The major functions of such market instruments are to cater to the short-term financial needs of the economy. Some other functions are as follows:
- It helps in the effective implementation of the RBI’s monetary policy.
- This market helps to maintain demand and supply equilibrium about short-term funds.
- It also meets the need for short-term fund requirements of the government.
- It helps maintain liquidity in the economy.
One important consideration about money market investment is that retail investors have very limited scope for directly participating in it. Recently NSE being offering some instruments of the money market for retail investors. However, due to the large ticket size of trade and low liquidity, it is out of reach of retail investors. But nothing to worry much about on this front. As retail investors in India, you can passively invest in any such instruments through money market mutual funds.
Advantages and Disadvantages of Money Markets
There are several pros and cons of money market investments. Most money market securities are considered extremely low-risk due to the protection of FDIC insurance, backing by a government or bank, or the high creditworthiness of the borrowers. They are also very liquid, which can readily be exchanged for cash at short notice.
The tradeoff of having low risk is that these investments also have low returns. Not only do money markets underperform other asset classes, they often don’t even keep pace with inflation. In addition, any fees associated with an account can easily eat into those slim returns.

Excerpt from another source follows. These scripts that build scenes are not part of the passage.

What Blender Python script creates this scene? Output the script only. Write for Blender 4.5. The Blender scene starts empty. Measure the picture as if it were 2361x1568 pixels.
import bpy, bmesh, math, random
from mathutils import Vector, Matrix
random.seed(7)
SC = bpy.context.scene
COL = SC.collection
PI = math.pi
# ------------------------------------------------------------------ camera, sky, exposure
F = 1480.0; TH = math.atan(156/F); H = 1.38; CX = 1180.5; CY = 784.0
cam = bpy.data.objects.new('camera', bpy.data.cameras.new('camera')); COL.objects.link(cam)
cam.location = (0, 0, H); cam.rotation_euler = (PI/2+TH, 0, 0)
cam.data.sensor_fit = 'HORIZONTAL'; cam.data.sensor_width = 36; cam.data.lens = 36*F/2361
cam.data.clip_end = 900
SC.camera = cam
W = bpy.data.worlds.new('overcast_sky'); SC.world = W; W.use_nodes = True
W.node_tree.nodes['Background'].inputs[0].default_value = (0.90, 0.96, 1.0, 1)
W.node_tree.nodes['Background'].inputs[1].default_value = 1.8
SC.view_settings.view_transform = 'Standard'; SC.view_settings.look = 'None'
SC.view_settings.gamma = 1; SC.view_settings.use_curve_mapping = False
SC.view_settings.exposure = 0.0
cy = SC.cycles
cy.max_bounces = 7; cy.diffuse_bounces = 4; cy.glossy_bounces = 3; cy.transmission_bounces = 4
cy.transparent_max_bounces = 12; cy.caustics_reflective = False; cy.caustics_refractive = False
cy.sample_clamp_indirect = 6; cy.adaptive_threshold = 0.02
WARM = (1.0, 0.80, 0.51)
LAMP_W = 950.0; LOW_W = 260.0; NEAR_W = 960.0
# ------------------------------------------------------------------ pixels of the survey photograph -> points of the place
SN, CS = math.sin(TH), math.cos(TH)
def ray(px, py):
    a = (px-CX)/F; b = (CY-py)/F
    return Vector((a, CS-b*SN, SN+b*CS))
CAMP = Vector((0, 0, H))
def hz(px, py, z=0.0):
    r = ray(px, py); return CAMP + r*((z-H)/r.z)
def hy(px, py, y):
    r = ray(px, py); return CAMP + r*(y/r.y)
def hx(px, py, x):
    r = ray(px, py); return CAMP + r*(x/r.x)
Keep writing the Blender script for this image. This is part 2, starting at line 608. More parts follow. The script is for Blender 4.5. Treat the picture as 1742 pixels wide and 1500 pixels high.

Moreover, these advantages do not extend to all money market securities. Some are not FDIC insured, and there is a chance that even the most trustworthy borrowers may default. Some money market accounts have minimum balance requirements or restrictions on withdrawals.
Pros and Cons of Money Market Accounts
Pros
- Extremely low risk.
- FDIC may insure it.
- Highly liquid.
- Higher returns than most bank accounts.
Cons
- Low returns that may not keep pace with inflation.
- Not all money market securities are insured.
- It may have high minimum investments or withdrawal restrictions.